Film festival reflects state of Myanmar transition

Film festival reflects state of Myanmar transition©Theint Mon Soe (aka J), Frontier
A screening at the Human Rights Human Dignity International Film Festival
3 min 25Approximate reading time

Myanmar's fifth Human Rights Human Dignity International Film Festival was an insight into how far the country has progressed in its political transition, with some liberalizatation but a film on conflict in Rakhine state still banned. 

Four years can seem a long time. In 2013, the Human Rights Human Dignity International Film Festival was launched amid an uncertain political transition. The term “human rights” had until very recently been taboo; the country’s prisons still housed scores, if not hundreds, of political inmates.

For organisers and participants, the fifth incarnation of the festival, held from June 14 to 19 at Waziya Cinema and Junction City JCGV Cinema, was an indication of how far the country has come, and how far it still has to go.

88 Generation leader Ko Jimmy said at the opening that the organising team faced tremendous difficulties when they began preparing to hold the first festival.

Not only was it hard to get approval to show films that touched on sensitive topics, organisers struggled to get permission to hold it at all, he said.

Today the event is the largest human rights film festival in Southeast Asia, he said, and a fixture of the local creative industries calendar.

Jimmy also recalled the days when he was in prison together with Maung Aung Pwint, a poet featured in the opening film, Burma Storybook.

Produced in the Netherlands, Burma Storybook tells the stories of well-known, politically active Myanmar poets, including Aung Cheimt and Thukhamein Hlaing, who both attended the opening screening and recited their poems from the stage.

 

The fifth Human Rights Human Dignity International Film Festival at Yangon's Waziya Cinema. (Theint Mon Soe aka J | Frontier)

Directors Peter Lom and Corinne Van Egeraat said the Yangon screening was the most important for Burma Storybook, and represented a homecoming for the movie.

Lom told Frontier that it was a “wonderful” feeling to show the documentary and he hopes to arrange screenings in Myanmar at large outdoor venues and schools so that it reaches a wider audience.

Lom has made a career out of documentaries with human rights themes. He said that in his experience being able to show such a film in its home proved that the country in question was improving.

“We made a film in Egypt during the Arab Spring, but we were not able to show the film in its home, as the revolution developed into violence and the people of Egypt failed [to get] what they were fighting for and even lost what they used to have,” he said.

Burma Storybook is one of 12 films out of the 64 in the festival that were made abroad.

While its presence was seen as a positive, the absence of another film highlighted one of the elements of Myanmar’s transition that is still difficult to publicly discuss.

Sittwe, a documentary by American director Jeanne Hallacy about communal conflict in Rakhine State, could not be shown at the event on the orders of the authorities.

Dutch ambassador to Myanmar Mr Wouter Jurgens said the banning of the film was a reminder for Myanmar that democracy should not be taken for granted and still needed to be strengthen and defended.

The producer of Sittwe, U Myo Win, who is also executive director of Smile Education and Development Foundation, was present on the festival’s opening night.

He said that there could not be true democracy while the rights of minorities, such as Muslims and Christians, were ignored by the government and not protected by law, adding that education was the key to resolving the conflict.

But Lom said he noticed some relaxation of censorship over the years, citing the decision to allow the documentary She, a film by local director Kyal Yi Linn Sitt on female rights and religion, to be shown.
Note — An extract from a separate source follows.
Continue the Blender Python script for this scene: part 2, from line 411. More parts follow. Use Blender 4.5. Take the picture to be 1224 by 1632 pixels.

A film with similar themes and by the same director was barred from screening at the 2014 festival, he noted.

 Theint Mon Soe aka J | Frontier

She records the lives of and the challenges faced by a Buddhist nun, a Christian nun and a Muslim woman. It took the Gender Equality Award at this year’s festival, when the awards were announced on June 19.

This year’s Aung San Suu Kyi Award for best international documentary went to Jonas Scheu’s Ma Yan Chan – Waves of Transition, which tells the story of dock workers on the Ayeyarwady River who are forced to move from where they have lived for generations.

Psycho Zero, which features works from 14 local directors about psychological conditions, was selected as the best national film, winning the Hantharwady U Win Tin Award.

Moses Marks, one of the directors who contributed to Psycho Zero, said the festival was a great opportunity for local independent filmmakers to show their work in Yangon’s larger cinemas, which they typically do not have access to.

Reaction from the audience was mostly positive. Mr Yuki Kitazumi, a Japanese freelance journalist who attended the opening, said he was especially interested in the documentary Listen. A film by Min Min Hein, it focuses on artist Chaw Ei Thein, who expresses her political views through performance art and other art forms.

Attendee Naw Thazin Toke, who watched a screening at Junction City, said she hopes the festival can be held in other cities across the country in future. “I believe these films can help transform people’s mindset for the improvement of the nation,” she said.